Enter Jesus. Fresh off His resurrection, a voice calls out to Peter from the distant shore…“Friends, have you caught any fish?” Disappointed and likely a bit embarrassed, they answered in unison a solitary “No.” (John 21:5).  Again, Jesus calls out to His forlorn friend…“Cast your nets on the other side of the boat and you will catch some.” (John 21:6). Peter, an expert fisherman, is getting what would amount to absurd fishing advice from an unrecognized voice on the shoreline. Seriously… cast my net on the other side of the boat? Fishing in the sea of Tiberias, Peter knew that throwing your net into the water a few feet to the right would not make any difference. Yet, perhaps out of equal parts exhaustion and exasperation, Peter entertains this strangers preposterous request and casts his net out into the waters on the other side of the boat. What happened next defied explanation… the sea which was only moments earlier barren, now became teeming with fish! "So they cast it, and now they were not able to haul it in, because of the quantity of fish (John 21:7)." Immediately, it dawned on John (self described as “the disciple whom Jesus loved”) that this shoreline stranger was none other than their resurrected rabbi!
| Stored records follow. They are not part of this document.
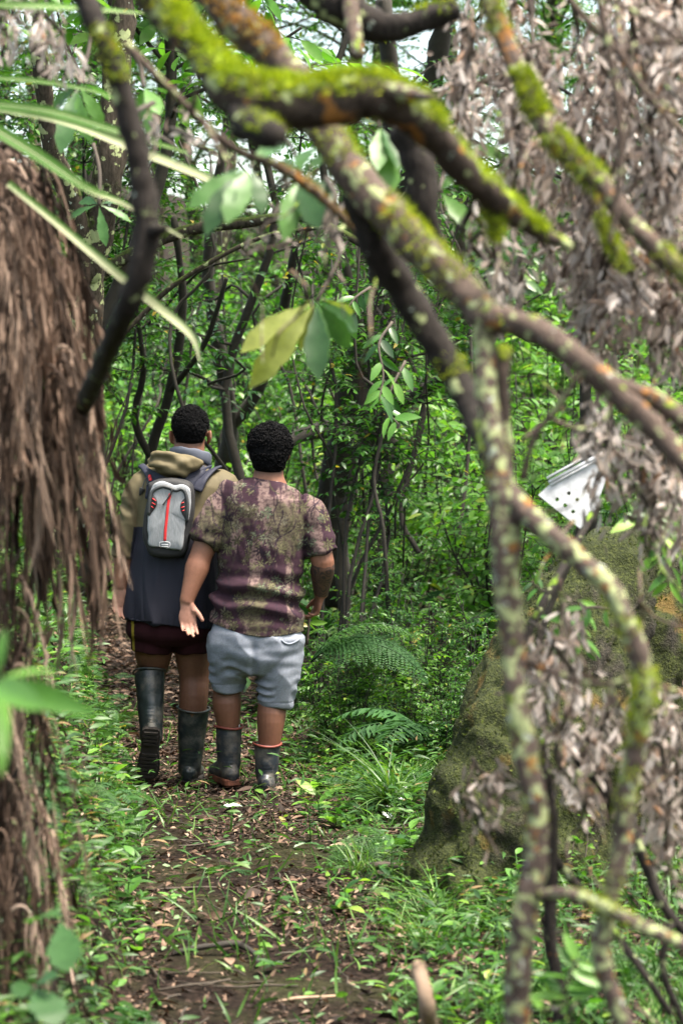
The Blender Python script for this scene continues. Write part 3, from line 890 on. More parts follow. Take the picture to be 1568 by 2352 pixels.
# A: the big mossy elbow across the top
A = Tree('mossy_limb', 'thick moss covered limb bending across the top with a dark underside', P(330, -60, 3.9))
A.limb([(300, -110, 3.95), (340, -20, 3.92), (400, 55, 3.9), (470, 130, 3.86), (540, 210, 3.82), (640, 240, 3.8), (760, 232, 3.8), (860, 222, 3.8), (945, 262, 3.82), (1010, 325, 3.85), (1085, 410, 3.9), (1150, 470, 3.95), (1200, 510, 4.0), (1250, 540, 4.0), (1305, 565, 4.0)],
       [96, 94, 90, 92, 128, 142, 136, 128, 108, 92, 86, 76, 50, 42, 28], M_MOSSY, n=18, bump=.12,
       moss=[(2600, .0, .22, .017, -.1, 9), (5200, .22, .62, .017, -.05, None), (1500, .62, .93, .014, .0, 14)])
A.limb([(560, 275, 3.80), (600, 300, 3.74), (628, 310, 3.70)], [110, 88, 74], M_BLACKB, 'broken_stub', moss=[(150, .3, 1, .012, 0, None)])  # stub end; its black colour carries the shade under the elbow
A.limb([(860, 200, 3.8), (930, 215, 3.75), (1000, 224, 3.7)], [60, 44, 10], M_MOSSY2, 'splintered_stub', n=8)
A.limb([(1125, 470, 3.95), (1138, 520, 3.95), (1135, 555, 3.95)], [52, 30, 6], M_MOSSY, 'moss_tail', moss=[(400, 0, 1, .014, 1, None)])
A.done()

# B: the forked leaning stem, right of the middle
B = Tree('leaning_tree', 'lichen spotted tree forking into a long upright stem right of the middle', P(1190, 2420, 3.95), 'tree')
B.limb([(455, -60, 4.35), (540, 50, 4.32), (640, 140, 4.3), (720, 255, 4.25), (800, 385, 4.2), (890, 490, 4.15), (985, 590, 4.1), (1085, 690, 4.05), (1125, 745, 4.0)], [92, 98, 98, 100, 102, 100, 96, 90, 84], M_MOSSY2, n=16,
       moss=[(350, .38, .5, .012, .2, 12), (650, .60, .84, .013, .6, 9)], orange=[(1500, .0, .25, .014, .2, 8)])
B.limb([(815, 440, 4.2), (870, 570, 4.22), (940, 690, 4.25), (1015, 815, 4.25), (1075, 920, 4.2), (1120, 1030, 4.1), (1145, 1120, 4.0)], [84, 92, 86, 82, 78, 70, 62], M_BLACKB, n=14, moss=[(160, .5, .6, .012, .2, None)])
B.limb([(1110, 700, 4.02), (1112, 800, 4.0), (1118, 920, 3.98), (1142, 1060, 3.96), (1158, 1180, 3.95), (1162, 1340, 3.95), (1178, 1480, 3.95), (1186, 1600, 3.93), (1205, 1720, 3.92), (1228, 1850, 3.92), (1228, 1980, 3.92), (1205, 2100, 3.92), (1190, 2230, 3.93), (1188, 2420, 3.95)],
       [72, 62, 60, 68, 88, 74, 68, 66, 70, 66, 68, 72, 72, 80], M_LICHEN, n=16, moss=[(260, .2, .4, .008, 1, 12), (300, .55, .85, .008, 1, 10)])
B.limb([(1155, 800, 4.05), (1150, 900, 4.02), (1155, 1000, 4.0), (1160, 1100, 3.97)], [46, 46, 48, 52], M_MOSSY, n=12)
B.limb([(1120, 735, 4.0), (1180, 740, 3.98), (1250, 770, 3.95), (1330, 830, 3.92), (1420, 905, 3.9), (1500, 985, 3.88), (1570, 1060, 3.86), (1680, 1190, 3.84)], [82, 72, 70, 70, 72, 68, 66, 64], M_MOSSY2, n=14, moss=[(200, .1, .3, .01, .2, 12)])
B.limb([(1420, 890, 3.9), (1500, 915, 3.9), (1570, 965, 3.88), (1660, 1030, 3.86)], [56, 52, 50, 48], M_MOSSY2, n=12)
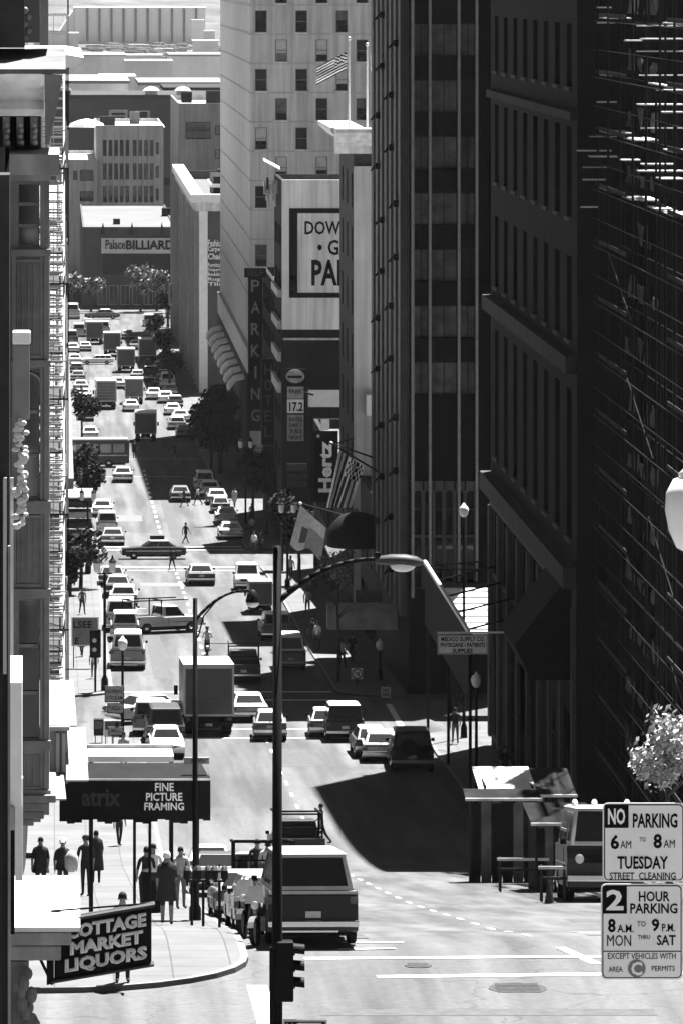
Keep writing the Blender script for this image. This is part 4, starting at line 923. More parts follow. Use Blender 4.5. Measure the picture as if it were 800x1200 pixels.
# near right lamp post with parking signs
YP = 30.0; xp = X(814, YP)
lp = thing('globe_lamp_post', 'slender lamp post with a white globe at the right edge', 'street lamp', (xp, YP, gz(YP)))
b = MB(); b.lathe([(.16, 0), (.16, .5), (.09, .7), (.07, 1.0), (.055, 4.0), (.09, 4.15), (.05, 4.2)], (xp, YP, gz(YP)+.15), 14); b.build('post', BLACK, lp, smooth=True)
zl = Z(646, YP)
b = MB(); b.lathe([(.07, 0), (.11, .02), (.155, .12), (.178, .24), (.172, .34), (.13, .42), (.095, .435), (.1, .455), (.05, .5), (.015, .55)], (xp, YP, zl), 22); b.build('globe', LAMPW, lp, smooth=True)
b = MB(); b.tube((xp, YP, gz(YP)+4.3), (xp, YP, zl+.02), .06, n=10); b.build('globe_holder', BLACK, lp)
def rplate(x0, x1, z0, z1, y, m, par, r=.03, t=.006, nm='plate'):
    pts = []
    for cx, cz, a in ((x1-r, z1-r, 0), (x0+r, z1-r, 90), (x0+r, z0+r, 180), (x1-r, z0+r, 270)):
        for k in range(5): q = math.radians(a+90*k/4); pts.append((cx+r*math.cos(q), cz+r*math.sin(q)))
    b = MB(); b.prism(pts, 'y', y, y+t); return b.build(nm, m, par)
SIGNW = mat('sign_enamel', .85, .5, .08, 4)
def psign(label, px0, px1, py0, py1, lines, blk, rule=None):
    x0, x1, z0, z1 = X(px0, YP), X(px1, YP), Z(py1, YP), Z(py0, YP); y = YP-.12
    t = thing('parking_sign', label, 'sign', ((x0+x1)/2, YP, z0))
    rplate(x0, x1, z0, z1, y, SIGNW, t); rplate(x0+.008, x1-.008, z0+.008, z1-.008, y-.0025, BLACK, t, .026, .002, 'border'); rplate(x0+.014, x1-.014, z0+.014, z1-.014, y-.005, SIGNW, t, .022, .002, 'face')
    a, c, p0, p1, s_ = blk; rplate(X(a, YP), X(c, YP), Z(p1, YP), Z(p0, YP), y-.008, BLACK, t, .004, .0025, 'dark_panel')
    w = (c-a); text('lettering', s_, SIGNW, t, X(a+w*.14, YP), X(c-w*.14, YP), Z(p1-4, YP), Z(p0+4, YP), y-.0085, bold=.03, ext=.002)
    for (s2, a, c, p0, p1, bo) in lines: text('lettering', s2, BLACK, t, X(a, YP), X(c, YP), Z(p1, YP), Z(p0, YP), y-.0055, bold=bo, ext=.002)
    if rule: MB().box(x0+.014, x1-.014, y-.0065, y-.0052, Z(rule, YP)-.003, Z(rule, YP)+.003).build('rule', BLACK, t)
    for pz in (z0+(z1-z0)*.2, z0+(z1-z0)*.8): MB().box(x0+(x1-x0)*.4, xp+.0, YP-.112, YP-.06, pz-.02, pz+.02).build('bracket', BLACK, t)
    return t, y
psign('white sign reading NO PARKING 6 AM to 8 AM Tuesday street cleaning', 703, 798.5, 937, 1029, (('PARKING', 738, 790, 949, 966, .025), ('6', 712, 722, 974, 991, .03), ('AM', 723.5, 736, 981, 990, .0), ('TO', 746, 753, 977, 982, .0), ('8', 762, 772, 973, 990, .03), ('AM', 774, 787, 980, 989, .0), ('TUESDAY', 720, 779, 999, 1014, .025), ('STREET  CLEANING', 711, 788, 1018, 1026.5, .01)), (705, 733, 939, 966, 'NO'))
t, y = psign('white sign reading 2 HOUR PARKING 8 A.M. to 9 P.M., below its neighbour', 701, 796.5, 1031.5, 1143, (('HOUR', 745, 781, 1040, 1052, .02), ('PARKING', 735, 790, 1054, 1066, .02), ('8', 709, 718, 1072, 1088, .03), ('A.M.', 720, 739, 1079, 1088, .015), ('TO', 743, 753, 1075, 1081, .0), ('9', 760, 769, 1072, 1087, .03), ('P.M.', 772, 787, 1078, 1087, .015), ('MON', 708, 736, 1091, 1104, .0), ('THRU', 744, 758, 1091, 1096, .0), ('SAT', 766, 788, 1091, 1103, .02), ('EXCEPT VEHICLES WITH', 709, 788, 1112, 1119, .0), ('AREA', 710, 726, 1128, 1134, .0), ('PERMITS', 760, 787, 1127, 1133, .0)), (703, 731, 1034, 1066, '2'), 1110)
b = MB(); b.lathe([(.052, 0), (.052, .003)], (X(742.5, YP), y-.0085, Z(1130, YP)), 20, 'y'); b.build('permit_disc', mat('disc_grey', .2, .6, .2, 9), t); text('lettering', 'C', SIGNW, t, X(736, YP), X(749, YP), Z(1138, YP), Z(1122, YP), y-.0087, bold=.03, ext=.002)
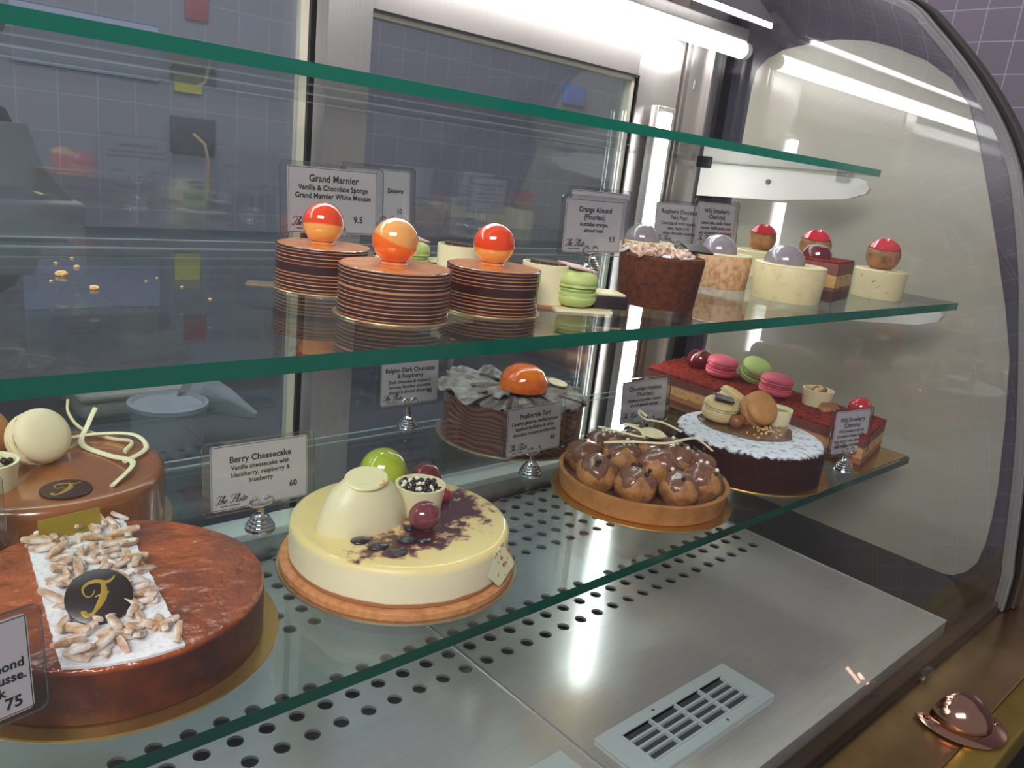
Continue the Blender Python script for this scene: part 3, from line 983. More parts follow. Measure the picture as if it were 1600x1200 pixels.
def script_logo(x, y, h):
    """'The Flute' in a slanted brush script, drawn letter by letter; h is the capital height"""
    def bz(p, n=10):
        out = []
        for i in range(0, len(p) - 1, 3):
            a, b, c, d = p[i:i + 4]
            for k in range(n + (i + 4 >= len(p))):
                t = k / n
                out.append(tuple((1 - t) ** 3 * a[j] + 3 * t * (1 - t) ** 2 * b[j] + 3 * t * t * (1 - t) * c[j] + t ** 3 * d[j] for j in (0, 1)))
        return out
    e_ = [(.02, .20), (.16, .20), (.30, .28), (.26, .40), (.22, .50), (.02, .42), (.03, .18), (.04, -.04), (.24, -.02), (.38, .16)]
    L = {
        'T': [[(.02, .72), (.02, .98), (.22, .98), (.42, .90), (.60, .83), (.76, .88), (.84, 1.0)], [(.50, .90), (.46, .60), (.40, .30), (.30, .10), (.22, -.06), (.02, -.04), (.04, .14)]],
        'h': [[(.02, .0), (.06, .40), (.22, .80), (.30, .92), (.38, 1.0), (.36, .80), (.24, .60), (.14, .40), (.08, .20), (.06, .0)], [(.07, .12), (.16, .42), (.34, .50), (.32, .32), (.28, .12), (.24, -.04), (.44, .12)]],
        'e': [e_],
        'F': [[(.0, .66), (.0, .98), (.26, .96), (.48, .90), (.66, .85), (.84, .90), (.92, 1.02)], [(.52, .90), (.46, .60), (.40, .30), (.28, .10), (.20, -.04), (.0, -.02), (.02, .16)], [(.22, .46), (.36, .52), (.52, .46), (.68, .54)]],
        'l': [[(.0, .10), (.10, .30), (.34, .70), (.32, .90), (.28, 1.02), (.14, .70), (.10, .30), (.06, .0), (.14, -.06), (.30, .12)]],
        'u': [[(.02, .42), (.04, .20), (-.02, .0), (.10, .0), (.22, .0), (.30, .30), (.32, .42), (.30, .20), (.26, -.04), (.46, .12)]],
        't': [[(.16, .70), (.12, .40), (.04, .0), (.12, .0), (.18, .0), (.26, .06), (.32, .14)], [(.0, .46), (.10, .48), (.22, .48), (.34, .50)]],
    }
    V, F = [], []
    adv = {'T': .56, 'h': .42, 'e': .36, ' ': .30, 'F': .62, 'l': .28, 'u': .44, 't': .28}
    px = 0
    for ch_ in 'The Flute':
        for st in L.get(ch_, []):
            P = bz(st)
            n = len(P)
            b = len(V)
            for i, p in enumerate(P):
                a, c = P[max(i - 1, 0)], P[min(i + 1, n - 1)]
                d = Vector((c[0] - a[0], c[1] - a[1]))
                d = d.normalized() if d.length > 1e-9 else Vector((1, 0))
                wd = .030 + .045 * abs(d.y) * (math.sin(PI * i / (n - 1)) ** .6 if 0 < i < n - 1 else .2)
                for s_ in (-1, 1):
                    X_, Y_ = p[0] + wd * s_ * .9, p[1] - wd * s_ * .25
                    if abs(d.y) < .3:
                        X_, Y_ = p[0], p[1] + wd * s_
                    V.append((x + (px + X_ + .32 * Y_) * h, 0, y + Y_ * h))
            F += [[b + 2 * i, b + 2 * i + 1, b + 2 * i + 3, b + 2 * i + 2] for i in range(n - 1)]
        px += adv[ch_]
    return V, F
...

Upon this discovery, Peter abandons the catch of a lifetime and lunges headlong into the water to swim to his savior.  

When Peter and the other disciples reached dry land, Jesus had a fire going with bread and fish for breakfast. As they gathered around with eyes the size of sand dollars, they took special note that Jesus was eating fish with them…He was alive, and He wasn’t a ghost! After breakfast, Jesus asked Peter a straightforward question. “Do you love me?” What joy and sorrow must have surged through Peter’s veins as he was simultaneously forced to confront his failures and receive forgiveness? Three times, Jesus asked Peter, “Do you love me?” Three times, Peter responded, “Yes Lord, I love you.” In this exchange, the burdens of Peter’s sin and shame were forever lifted. He was never the same.

It is no surprise, that Peter the former fisherman turned fisher of men would use a fishing term to describe the way we ought to relate our struggles, burdens, worries, and anxieties to Jesus. "Cast all your anxiety on Him, because He cares for you (1 Peter 5:7)." Stop and think of that word “cast.” It means to throw all of your problems out of your boat and onto Jesus. Just like Peter couldn’t catch fish with his net inside of the boat, so too, we cannot release our burdens unless we let them go. We must throw all of our burdens and anxieties out of our own boat and to the foot of the cross. Like Peter, for every failure, shame, struggle, or doubt, there is always grace to be found in Jesus. When we release our burdens upon Jesus, we will never be the same. We can become a new man (or woman), set free to live bold and courageous lives of obedience, because Jesus has taken our anxieties off our backs and out of our boats.